Entries with scene source code:
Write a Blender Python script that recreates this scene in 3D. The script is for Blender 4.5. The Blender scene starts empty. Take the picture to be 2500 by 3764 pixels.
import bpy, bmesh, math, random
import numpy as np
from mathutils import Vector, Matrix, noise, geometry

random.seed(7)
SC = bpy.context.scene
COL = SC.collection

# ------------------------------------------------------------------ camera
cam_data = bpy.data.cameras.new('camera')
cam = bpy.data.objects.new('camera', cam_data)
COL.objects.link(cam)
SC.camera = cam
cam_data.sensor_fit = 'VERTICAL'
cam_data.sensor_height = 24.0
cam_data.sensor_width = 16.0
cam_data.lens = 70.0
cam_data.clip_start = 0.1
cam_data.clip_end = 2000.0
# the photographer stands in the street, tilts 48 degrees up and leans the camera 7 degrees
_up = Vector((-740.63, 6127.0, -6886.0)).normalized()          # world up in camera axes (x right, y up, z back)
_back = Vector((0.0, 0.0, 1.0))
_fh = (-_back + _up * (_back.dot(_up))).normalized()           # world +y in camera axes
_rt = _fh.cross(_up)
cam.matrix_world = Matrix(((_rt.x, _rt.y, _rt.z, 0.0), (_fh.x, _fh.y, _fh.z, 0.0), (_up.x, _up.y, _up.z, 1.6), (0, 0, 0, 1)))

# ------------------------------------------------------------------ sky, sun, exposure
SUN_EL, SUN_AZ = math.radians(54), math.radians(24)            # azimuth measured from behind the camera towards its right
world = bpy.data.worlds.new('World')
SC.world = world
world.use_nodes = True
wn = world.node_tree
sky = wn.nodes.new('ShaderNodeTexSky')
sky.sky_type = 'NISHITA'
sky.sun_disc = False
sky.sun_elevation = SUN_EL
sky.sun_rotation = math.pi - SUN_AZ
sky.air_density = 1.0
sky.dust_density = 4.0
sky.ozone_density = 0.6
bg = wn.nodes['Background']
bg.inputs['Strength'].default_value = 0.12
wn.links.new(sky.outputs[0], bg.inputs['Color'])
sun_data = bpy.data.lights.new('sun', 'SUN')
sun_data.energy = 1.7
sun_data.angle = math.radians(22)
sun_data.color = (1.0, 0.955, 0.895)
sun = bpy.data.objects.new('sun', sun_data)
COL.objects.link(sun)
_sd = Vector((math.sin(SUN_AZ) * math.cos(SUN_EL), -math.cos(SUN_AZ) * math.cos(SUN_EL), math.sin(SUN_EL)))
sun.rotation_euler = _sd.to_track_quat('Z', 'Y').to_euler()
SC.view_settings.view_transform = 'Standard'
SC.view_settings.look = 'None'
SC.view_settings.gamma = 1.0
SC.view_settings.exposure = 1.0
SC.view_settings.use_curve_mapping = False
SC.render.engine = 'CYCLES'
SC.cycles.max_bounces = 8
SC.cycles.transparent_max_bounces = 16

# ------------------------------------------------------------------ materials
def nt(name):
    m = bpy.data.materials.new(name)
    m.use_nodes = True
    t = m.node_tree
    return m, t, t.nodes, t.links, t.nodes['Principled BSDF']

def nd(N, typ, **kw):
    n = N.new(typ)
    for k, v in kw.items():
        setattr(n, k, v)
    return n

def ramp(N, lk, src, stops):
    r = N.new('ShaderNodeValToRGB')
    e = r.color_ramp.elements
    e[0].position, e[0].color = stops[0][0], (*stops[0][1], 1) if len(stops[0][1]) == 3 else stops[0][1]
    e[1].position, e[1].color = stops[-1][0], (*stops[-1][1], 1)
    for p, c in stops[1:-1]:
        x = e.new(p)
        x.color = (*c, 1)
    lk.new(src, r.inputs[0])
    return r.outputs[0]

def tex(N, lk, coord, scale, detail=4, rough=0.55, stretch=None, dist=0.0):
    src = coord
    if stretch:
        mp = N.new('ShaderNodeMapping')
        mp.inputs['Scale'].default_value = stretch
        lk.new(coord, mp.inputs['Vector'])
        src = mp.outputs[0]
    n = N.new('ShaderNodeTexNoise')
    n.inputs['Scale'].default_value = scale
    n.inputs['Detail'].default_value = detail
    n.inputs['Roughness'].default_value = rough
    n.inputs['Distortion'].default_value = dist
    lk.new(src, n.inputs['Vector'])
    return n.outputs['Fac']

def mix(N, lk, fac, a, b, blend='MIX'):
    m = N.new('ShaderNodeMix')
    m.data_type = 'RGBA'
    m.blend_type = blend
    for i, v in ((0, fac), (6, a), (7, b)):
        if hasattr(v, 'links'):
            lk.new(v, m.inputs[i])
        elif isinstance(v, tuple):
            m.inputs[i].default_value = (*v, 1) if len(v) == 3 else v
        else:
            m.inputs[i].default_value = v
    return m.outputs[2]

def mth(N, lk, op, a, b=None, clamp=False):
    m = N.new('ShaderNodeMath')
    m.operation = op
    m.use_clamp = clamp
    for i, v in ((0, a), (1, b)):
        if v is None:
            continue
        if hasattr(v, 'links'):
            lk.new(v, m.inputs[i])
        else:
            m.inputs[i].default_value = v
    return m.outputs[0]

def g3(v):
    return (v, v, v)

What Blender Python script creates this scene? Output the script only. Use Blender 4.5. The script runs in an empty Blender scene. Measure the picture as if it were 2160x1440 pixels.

* [PROMPT] Repeat all the entries word for word.

* [OUTPUT BELOW]
Write a Blender Python script that recreates this scene in 3D. The script is for Blender 4.5. The Blender scene starts empty. Take the picture to be 2500 by 3764 pixels.
import bpy, bmesh, math, random
import numpy as np
from mathutils import Vector, Matrix, noise, geometry

random.seed(7)
SC = bpy.context.scene
COL = SC.collection

# ------------------------------------------------------------------ camera
cam_data = bpy.data.cameras.new('camera')
cam = bpy.data.objects.new('camera', cam_data)
COL.objects.link(cam)
SC.camera = cam
cam_data.sensor_fit = 'VERTICAL'
cam_data.sensor_height = 24.0
cam_data.sensor_width = 16.0
cam_data.lens = 70.0
cam_data.clip_start = 0.1
cam_data.clip_end = 2000.0
# the photographer stands in the street, tilts 48 degrees up and leans the camera 7 degrees
_up = Vector((-740.63, 6127.0, -6886.0)).normalized()          # world up in camera axes (x right, y up, z back)
_back = Vector((0.0, 0.0, 1.0))
_fh = (-_back + _up * (_back.dot(_up))).normalized()           # world +y in camera axes
_rt = _fh.cross(_up)
cam.matrix_world = Matrix(((_rt.x, _rt.y, _rt.z, 0.0), (_fh.x, _fh.y, _fh.z, 0.0), (_up.x, _up.y, _up.z, 1.6), (0, 0, 0, 1)))

# ------------------------------------------------------------------ sky, sun, exposure
SUN_EL, SUN_AZ = math.radians(54), math.radians(24)            # azimuth measured from behind the camera towards its right
world = bpy.data.worlds.new('World')
SC.world = world
world.use_nodes = True
wn = world.node_tree
sky = wn.nodes.new('ShaderNodeTexSky')
sky.sky_type = 'NISHITA'
sky.sun_disc = False
sky.sun_elevation = SUN_EL
sky.sun_rotation = math.pi - SUN_AZ
sky.air_density = 1.0
sky.dust_density = 4.0
sky.ozone_density = 0.6
bg = wn.nodes['Background']
bg.inputs['Strength'].default_value = 0.12
wn.links.new(sky.outputs[0], bg.inputs['Color'])
sun_data = bpy.data.lights.new('sun', 'SUN')
sun_data.energy = 1.7
sun_data.angle = math.radians(22)
sun_data.color = (1.0, 0.955, 0.895)
sun = bpy.data.objects.new('sun', sun_data)
COL.objects.link(sun)
_sd = Vector((math.sin(SUN_AZ) * math.cos(SUN_EL), -math.cos(SUN_AZ) * math.cos(SUN_EL), math.sin(SUN_EL)))
sun.rotation_euler = _sd.to_track_quat('Z', 'Y').to_euler()
SC.view_settings.view_transform = 'Standard'
SC.view_settings.look = 'None'
SC.view_settings.gamma = 1.0
SC.view_settings.exposure = 1.0
SC.view_settings.use_curve_mapping = False
SC.render.engine = 'CYCLES'
SC.cycles.max_bounces = 8
SC.cycles.transparent_max_bounces = 16

# ------------------------------------------------------------------ materials
def nt(name):
    m = bpy.data.materials.new(name)
    m.use_nodes = True
    t = m.node_tree
    return m, t, t.nodes, t.links, t.nodes['Principled BSDF']

def nd(N, typ, **kw):
    n = N.new(typ)
    for k, v in kw.items():
        setattr(n, k, v)
    return n

def ramp(N, lk, src, stops):
    r = N.new('ShaderNodeValToRGB')
    e = r.color_ramp.elements
    e[0].position, e[0].color = stops[0][0], (*stops[0][1], 1) if len(stops[0][1]) == 3 else stops[0][1]
    e[1].position, e[1].color = stops[-1][0], (*stops[-1][1], 1)
    for p, c in stops[1:-1]:
        x = e.new(p)
        x.color = (*c, 1)
    lk.new(src, r.inputs[0])
    return r.outputs[0]

def tex(N, lk, coord, scale, detail=4, rough=0.55, stretch=None, dist=0.0):
    src = coord
    if stretch:
        mp = N.new('ShaderNodeMapping')
        mp.inputs['Scale'].default_value = stretch
        lk.new(coord, mp.inputs['Vector'])
        src = mp.outputs[0]
    n = N.new('ShaderNodeTexNoise')
    n.inputs['Scale'].default_value = scale
    n.inputs['Detail'].default_value = detail
    n.inputs['Roughness'].default_value = rough
    n.inputs['Distortion'].default_value = dist
    lk.new(src, n.inputs['Vector'])
    return n.outputs['Fac']

def mix(N, lk, fac, a, b, blend='MIX'):
    m = N.new('ShaderNodeMix')
    m.data_type = 'RGBA'
    m.blend_type = blend
    for i, v in ((0, fac), (6, a), (7, b)):
        if hasattr(v, 'links'):
            lk.new(v, m.inputs[i])
        elif isinstance(v, tuple):
            m.inputs[i].default_value = (*v, 1) if len(v) == 3 else v
        else:
            m.inputs[i].default_value = v
    return m.outputs[2]

def mth(N, lk, op, a, b=None, clamp=False):
    m = N.new('ShaderNodeMath')
    m.operation = op
    m.use_clamp = clamp
    for i, v in ((0, a), (1, b)):
        if v is None:
            continue
        if hasattr(v, 'links'):
            lk.new(v, m.inputs[i])
        else:
            m.inputs[i].default_value = v
    return m.outputs[0]

def g3(v):
    return (v, v, v)

What Blender Python script creates this scene? Output the script only. Use Blender 4.5. The script runs in an empty Blender scene. Measure the picture as if it were 2160x1440 pixels.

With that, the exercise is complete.